Guild Guitar Company - Pre-Fender Era

Pre-Fender Era

The first Guild workshop was located in Manhattan, New York, where Dronge (who soon took over full ownership) focused on archtop jazz guitars, both electric and acoustic. Rapid expansion forced the company to move to much larger quarters, on Newark St. in Hoboken, New Jersey, in what is now known as the R. Neumann Leathers building. The advent of the folk music craze in the early '60s had shifted the company into production of an important line of acoustic folk and blues guitars, including a dreadnought series (D-40, D-50 and, later, D-55) that competed successfully with Martin's D-18 and D-28 models, and jumbo and Grand Concert "F" models that were particularly popular with blues guitarists like Mississippi John Hurt and Dave Van Ronk. Notable also was the Guild 12-string guitar, which used a Jumbo "F" body and dual truss rods in the neck to produce a workhorse instrument with a deep, rich tone distinctive from the chimier twelve-strings put out by Martin.

The company continued to expand, and was sold to the Avnet Corporation, which moved production to Westerly, Rhode Island, in 1966. As the folk scene quieted, a new generation of folk-rockers took Guild guitars on stage. The most notable Guild performance of that era was on the D-40 that Richie Havens played when he opened the Woodstock Festival in 1969.

During the 1960s, Guild moved aggressively into the electric guitar market, successfully promoting the Starfire line of semi-acoustic (Starfire I, II & III) and semi-solid (Starfire IV, V & VI) guitars and basses. A number of early West-Coast psychedelic bands used these instruments, notably guitarists Bob Weir and Jerry Garcia and bassist Phil Lesh of the Grateful Dead, as well as Jefferson Airplane's bassist Jack Casady. Alembic started their transition from sound and recording work to instrument building by modifying Lesh & Casady's Starfire basses. The rare S-200 Thunderbird solid body electric was used by Muddy Waters and The Lovin' Spoonful's Zal Yanovsky.
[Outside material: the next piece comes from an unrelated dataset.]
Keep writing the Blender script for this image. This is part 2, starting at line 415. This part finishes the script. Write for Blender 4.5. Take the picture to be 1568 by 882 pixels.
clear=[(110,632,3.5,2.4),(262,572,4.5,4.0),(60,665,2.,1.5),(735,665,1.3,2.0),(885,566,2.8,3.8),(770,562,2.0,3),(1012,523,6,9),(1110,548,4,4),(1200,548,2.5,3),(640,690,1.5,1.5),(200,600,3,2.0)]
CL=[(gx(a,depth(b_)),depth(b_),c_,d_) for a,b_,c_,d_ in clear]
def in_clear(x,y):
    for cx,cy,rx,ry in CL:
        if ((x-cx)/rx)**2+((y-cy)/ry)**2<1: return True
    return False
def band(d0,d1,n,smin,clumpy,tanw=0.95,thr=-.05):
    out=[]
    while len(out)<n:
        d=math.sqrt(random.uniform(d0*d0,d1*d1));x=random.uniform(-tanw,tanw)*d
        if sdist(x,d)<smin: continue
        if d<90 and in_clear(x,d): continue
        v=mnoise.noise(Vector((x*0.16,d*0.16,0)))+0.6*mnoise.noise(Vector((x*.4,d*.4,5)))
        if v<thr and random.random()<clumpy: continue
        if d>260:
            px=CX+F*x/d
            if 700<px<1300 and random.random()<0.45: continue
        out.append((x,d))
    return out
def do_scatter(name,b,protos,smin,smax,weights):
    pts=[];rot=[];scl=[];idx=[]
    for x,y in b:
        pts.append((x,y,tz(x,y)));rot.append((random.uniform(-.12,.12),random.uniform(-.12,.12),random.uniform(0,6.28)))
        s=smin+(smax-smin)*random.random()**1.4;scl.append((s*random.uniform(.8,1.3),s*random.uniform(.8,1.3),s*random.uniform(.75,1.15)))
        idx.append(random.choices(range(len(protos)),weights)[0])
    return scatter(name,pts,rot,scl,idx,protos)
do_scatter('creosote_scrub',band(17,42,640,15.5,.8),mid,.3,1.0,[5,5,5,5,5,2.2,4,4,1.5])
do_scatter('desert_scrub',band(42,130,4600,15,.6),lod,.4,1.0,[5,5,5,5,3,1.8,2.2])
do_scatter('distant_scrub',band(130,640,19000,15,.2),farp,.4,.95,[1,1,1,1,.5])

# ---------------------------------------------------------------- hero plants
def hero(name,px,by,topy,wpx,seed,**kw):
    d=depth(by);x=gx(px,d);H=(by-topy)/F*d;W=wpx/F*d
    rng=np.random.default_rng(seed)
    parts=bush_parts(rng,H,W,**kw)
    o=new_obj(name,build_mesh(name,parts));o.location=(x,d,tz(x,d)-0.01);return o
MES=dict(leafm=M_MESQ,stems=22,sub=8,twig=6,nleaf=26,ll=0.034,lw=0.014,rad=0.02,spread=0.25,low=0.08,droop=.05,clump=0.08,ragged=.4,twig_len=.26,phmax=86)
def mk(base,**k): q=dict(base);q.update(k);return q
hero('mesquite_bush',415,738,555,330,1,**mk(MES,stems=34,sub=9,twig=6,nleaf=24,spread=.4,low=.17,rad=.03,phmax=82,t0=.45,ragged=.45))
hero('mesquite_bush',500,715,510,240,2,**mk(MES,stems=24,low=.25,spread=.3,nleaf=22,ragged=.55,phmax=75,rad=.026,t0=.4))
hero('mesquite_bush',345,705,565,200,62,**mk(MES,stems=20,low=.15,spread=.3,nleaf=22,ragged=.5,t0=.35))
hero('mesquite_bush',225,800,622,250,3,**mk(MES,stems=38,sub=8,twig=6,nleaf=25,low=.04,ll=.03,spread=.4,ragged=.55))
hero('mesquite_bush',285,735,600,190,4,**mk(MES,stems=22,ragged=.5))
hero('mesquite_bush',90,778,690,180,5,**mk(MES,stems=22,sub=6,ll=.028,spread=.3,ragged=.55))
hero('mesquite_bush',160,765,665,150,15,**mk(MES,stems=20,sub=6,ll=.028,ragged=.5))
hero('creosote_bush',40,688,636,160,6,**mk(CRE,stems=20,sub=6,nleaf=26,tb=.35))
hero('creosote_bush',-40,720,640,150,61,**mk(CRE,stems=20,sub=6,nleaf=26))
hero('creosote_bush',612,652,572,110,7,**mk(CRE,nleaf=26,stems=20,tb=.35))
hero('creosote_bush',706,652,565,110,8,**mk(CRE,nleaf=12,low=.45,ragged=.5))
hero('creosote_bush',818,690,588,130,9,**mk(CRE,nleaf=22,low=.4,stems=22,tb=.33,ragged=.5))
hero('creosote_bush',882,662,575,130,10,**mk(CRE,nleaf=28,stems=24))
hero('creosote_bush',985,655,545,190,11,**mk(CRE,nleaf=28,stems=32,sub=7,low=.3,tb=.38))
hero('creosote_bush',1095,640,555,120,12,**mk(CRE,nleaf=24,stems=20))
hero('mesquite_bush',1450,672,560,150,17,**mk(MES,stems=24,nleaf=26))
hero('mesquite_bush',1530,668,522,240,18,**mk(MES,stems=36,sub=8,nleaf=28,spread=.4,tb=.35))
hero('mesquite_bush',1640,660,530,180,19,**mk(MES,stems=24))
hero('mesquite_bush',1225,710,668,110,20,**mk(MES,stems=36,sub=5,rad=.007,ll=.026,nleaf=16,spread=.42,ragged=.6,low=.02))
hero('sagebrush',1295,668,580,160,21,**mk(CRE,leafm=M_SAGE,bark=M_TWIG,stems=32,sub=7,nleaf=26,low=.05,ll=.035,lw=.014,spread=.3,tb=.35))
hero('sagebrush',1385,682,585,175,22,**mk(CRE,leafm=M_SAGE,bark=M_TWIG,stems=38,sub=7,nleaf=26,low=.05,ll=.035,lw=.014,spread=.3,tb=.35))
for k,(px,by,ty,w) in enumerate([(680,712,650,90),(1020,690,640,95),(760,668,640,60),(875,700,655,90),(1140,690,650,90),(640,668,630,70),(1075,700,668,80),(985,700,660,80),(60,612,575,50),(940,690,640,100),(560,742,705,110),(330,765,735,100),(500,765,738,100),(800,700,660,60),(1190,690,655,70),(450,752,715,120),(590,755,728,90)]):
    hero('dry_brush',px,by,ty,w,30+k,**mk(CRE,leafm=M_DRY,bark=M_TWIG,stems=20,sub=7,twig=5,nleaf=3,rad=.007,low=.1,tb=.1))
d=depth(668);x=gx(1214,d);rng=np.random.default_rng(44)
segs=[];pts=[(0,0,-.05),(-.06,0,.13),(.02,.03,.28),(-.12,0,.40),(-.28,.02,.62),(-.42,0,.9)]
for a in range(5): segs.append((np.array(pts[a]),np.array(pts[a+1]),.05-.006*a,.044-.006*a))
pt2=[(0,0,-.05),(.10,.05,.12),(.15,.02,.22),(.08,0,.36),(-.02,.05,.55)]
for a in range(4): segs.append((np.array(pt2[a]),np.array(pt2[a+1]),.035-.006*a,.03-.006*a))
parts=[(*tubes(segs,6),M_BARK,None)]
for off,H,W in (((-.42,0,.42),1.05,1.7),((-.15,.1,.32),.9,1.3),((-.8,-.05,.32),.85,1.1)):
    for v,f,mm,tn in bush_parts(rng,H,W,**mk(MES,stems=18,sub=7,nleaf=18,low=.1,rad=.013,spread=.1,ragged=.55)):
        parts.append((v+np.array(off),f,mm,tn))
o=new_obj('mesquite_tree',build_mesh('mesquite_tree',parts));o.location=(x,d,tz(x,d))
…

The decline of the folk and acoustic market in the later '70s and early '80s put severe economic pressure on the company, and while instrument specialists generally concede that quality suffered at other American competitors, Guild models from the '70s and '80s are considered still made to the high-quality standards the Westerly plant was known for. Guild is also known to have successfully produced and marketed the first dreadnought acoustic which incorporates a "cut-away" in the lower shoulder of the instrument, known as the D40-C. During 1972, guitarist/designer Richard "Rick" Excellente, while working under Guild's new president Leon Tell in Guild's Elizabeth, New Jersey plant, conceptualized and initiated the idea for the first production acoustic dreadnought guitar featuring a "cut-away" design. The cut-away feature (which was commonly found on electric guitars), enabled the player to have a more usable higher fret range. Since the Guild D-40C, dreadnought guitars with a cutaway began to be produced by other guitar manufactures. Guild continues to manufacture the D-40C, and since its inception in 1972, now virtually every acoustic guitar company in the world incorporates this cut-away feature on their acoustic dreadnought guitars.

In the 1980s, Guild introduced a series of Superstrat solid bodies including models such as the Flyer, Aviator, Liberator and Detonator, the Tele-style T-200 and T-250 (endorsed by Roy Buchanan) and the Pilot Bass, available in fretted, fretless, and 4- and 5-string versions. These guitars were the first Guild instruments to bear slim pointed headstocks, sometimes called "pointy droopy", "duck foot" and "cake knife" for their distinctive shape.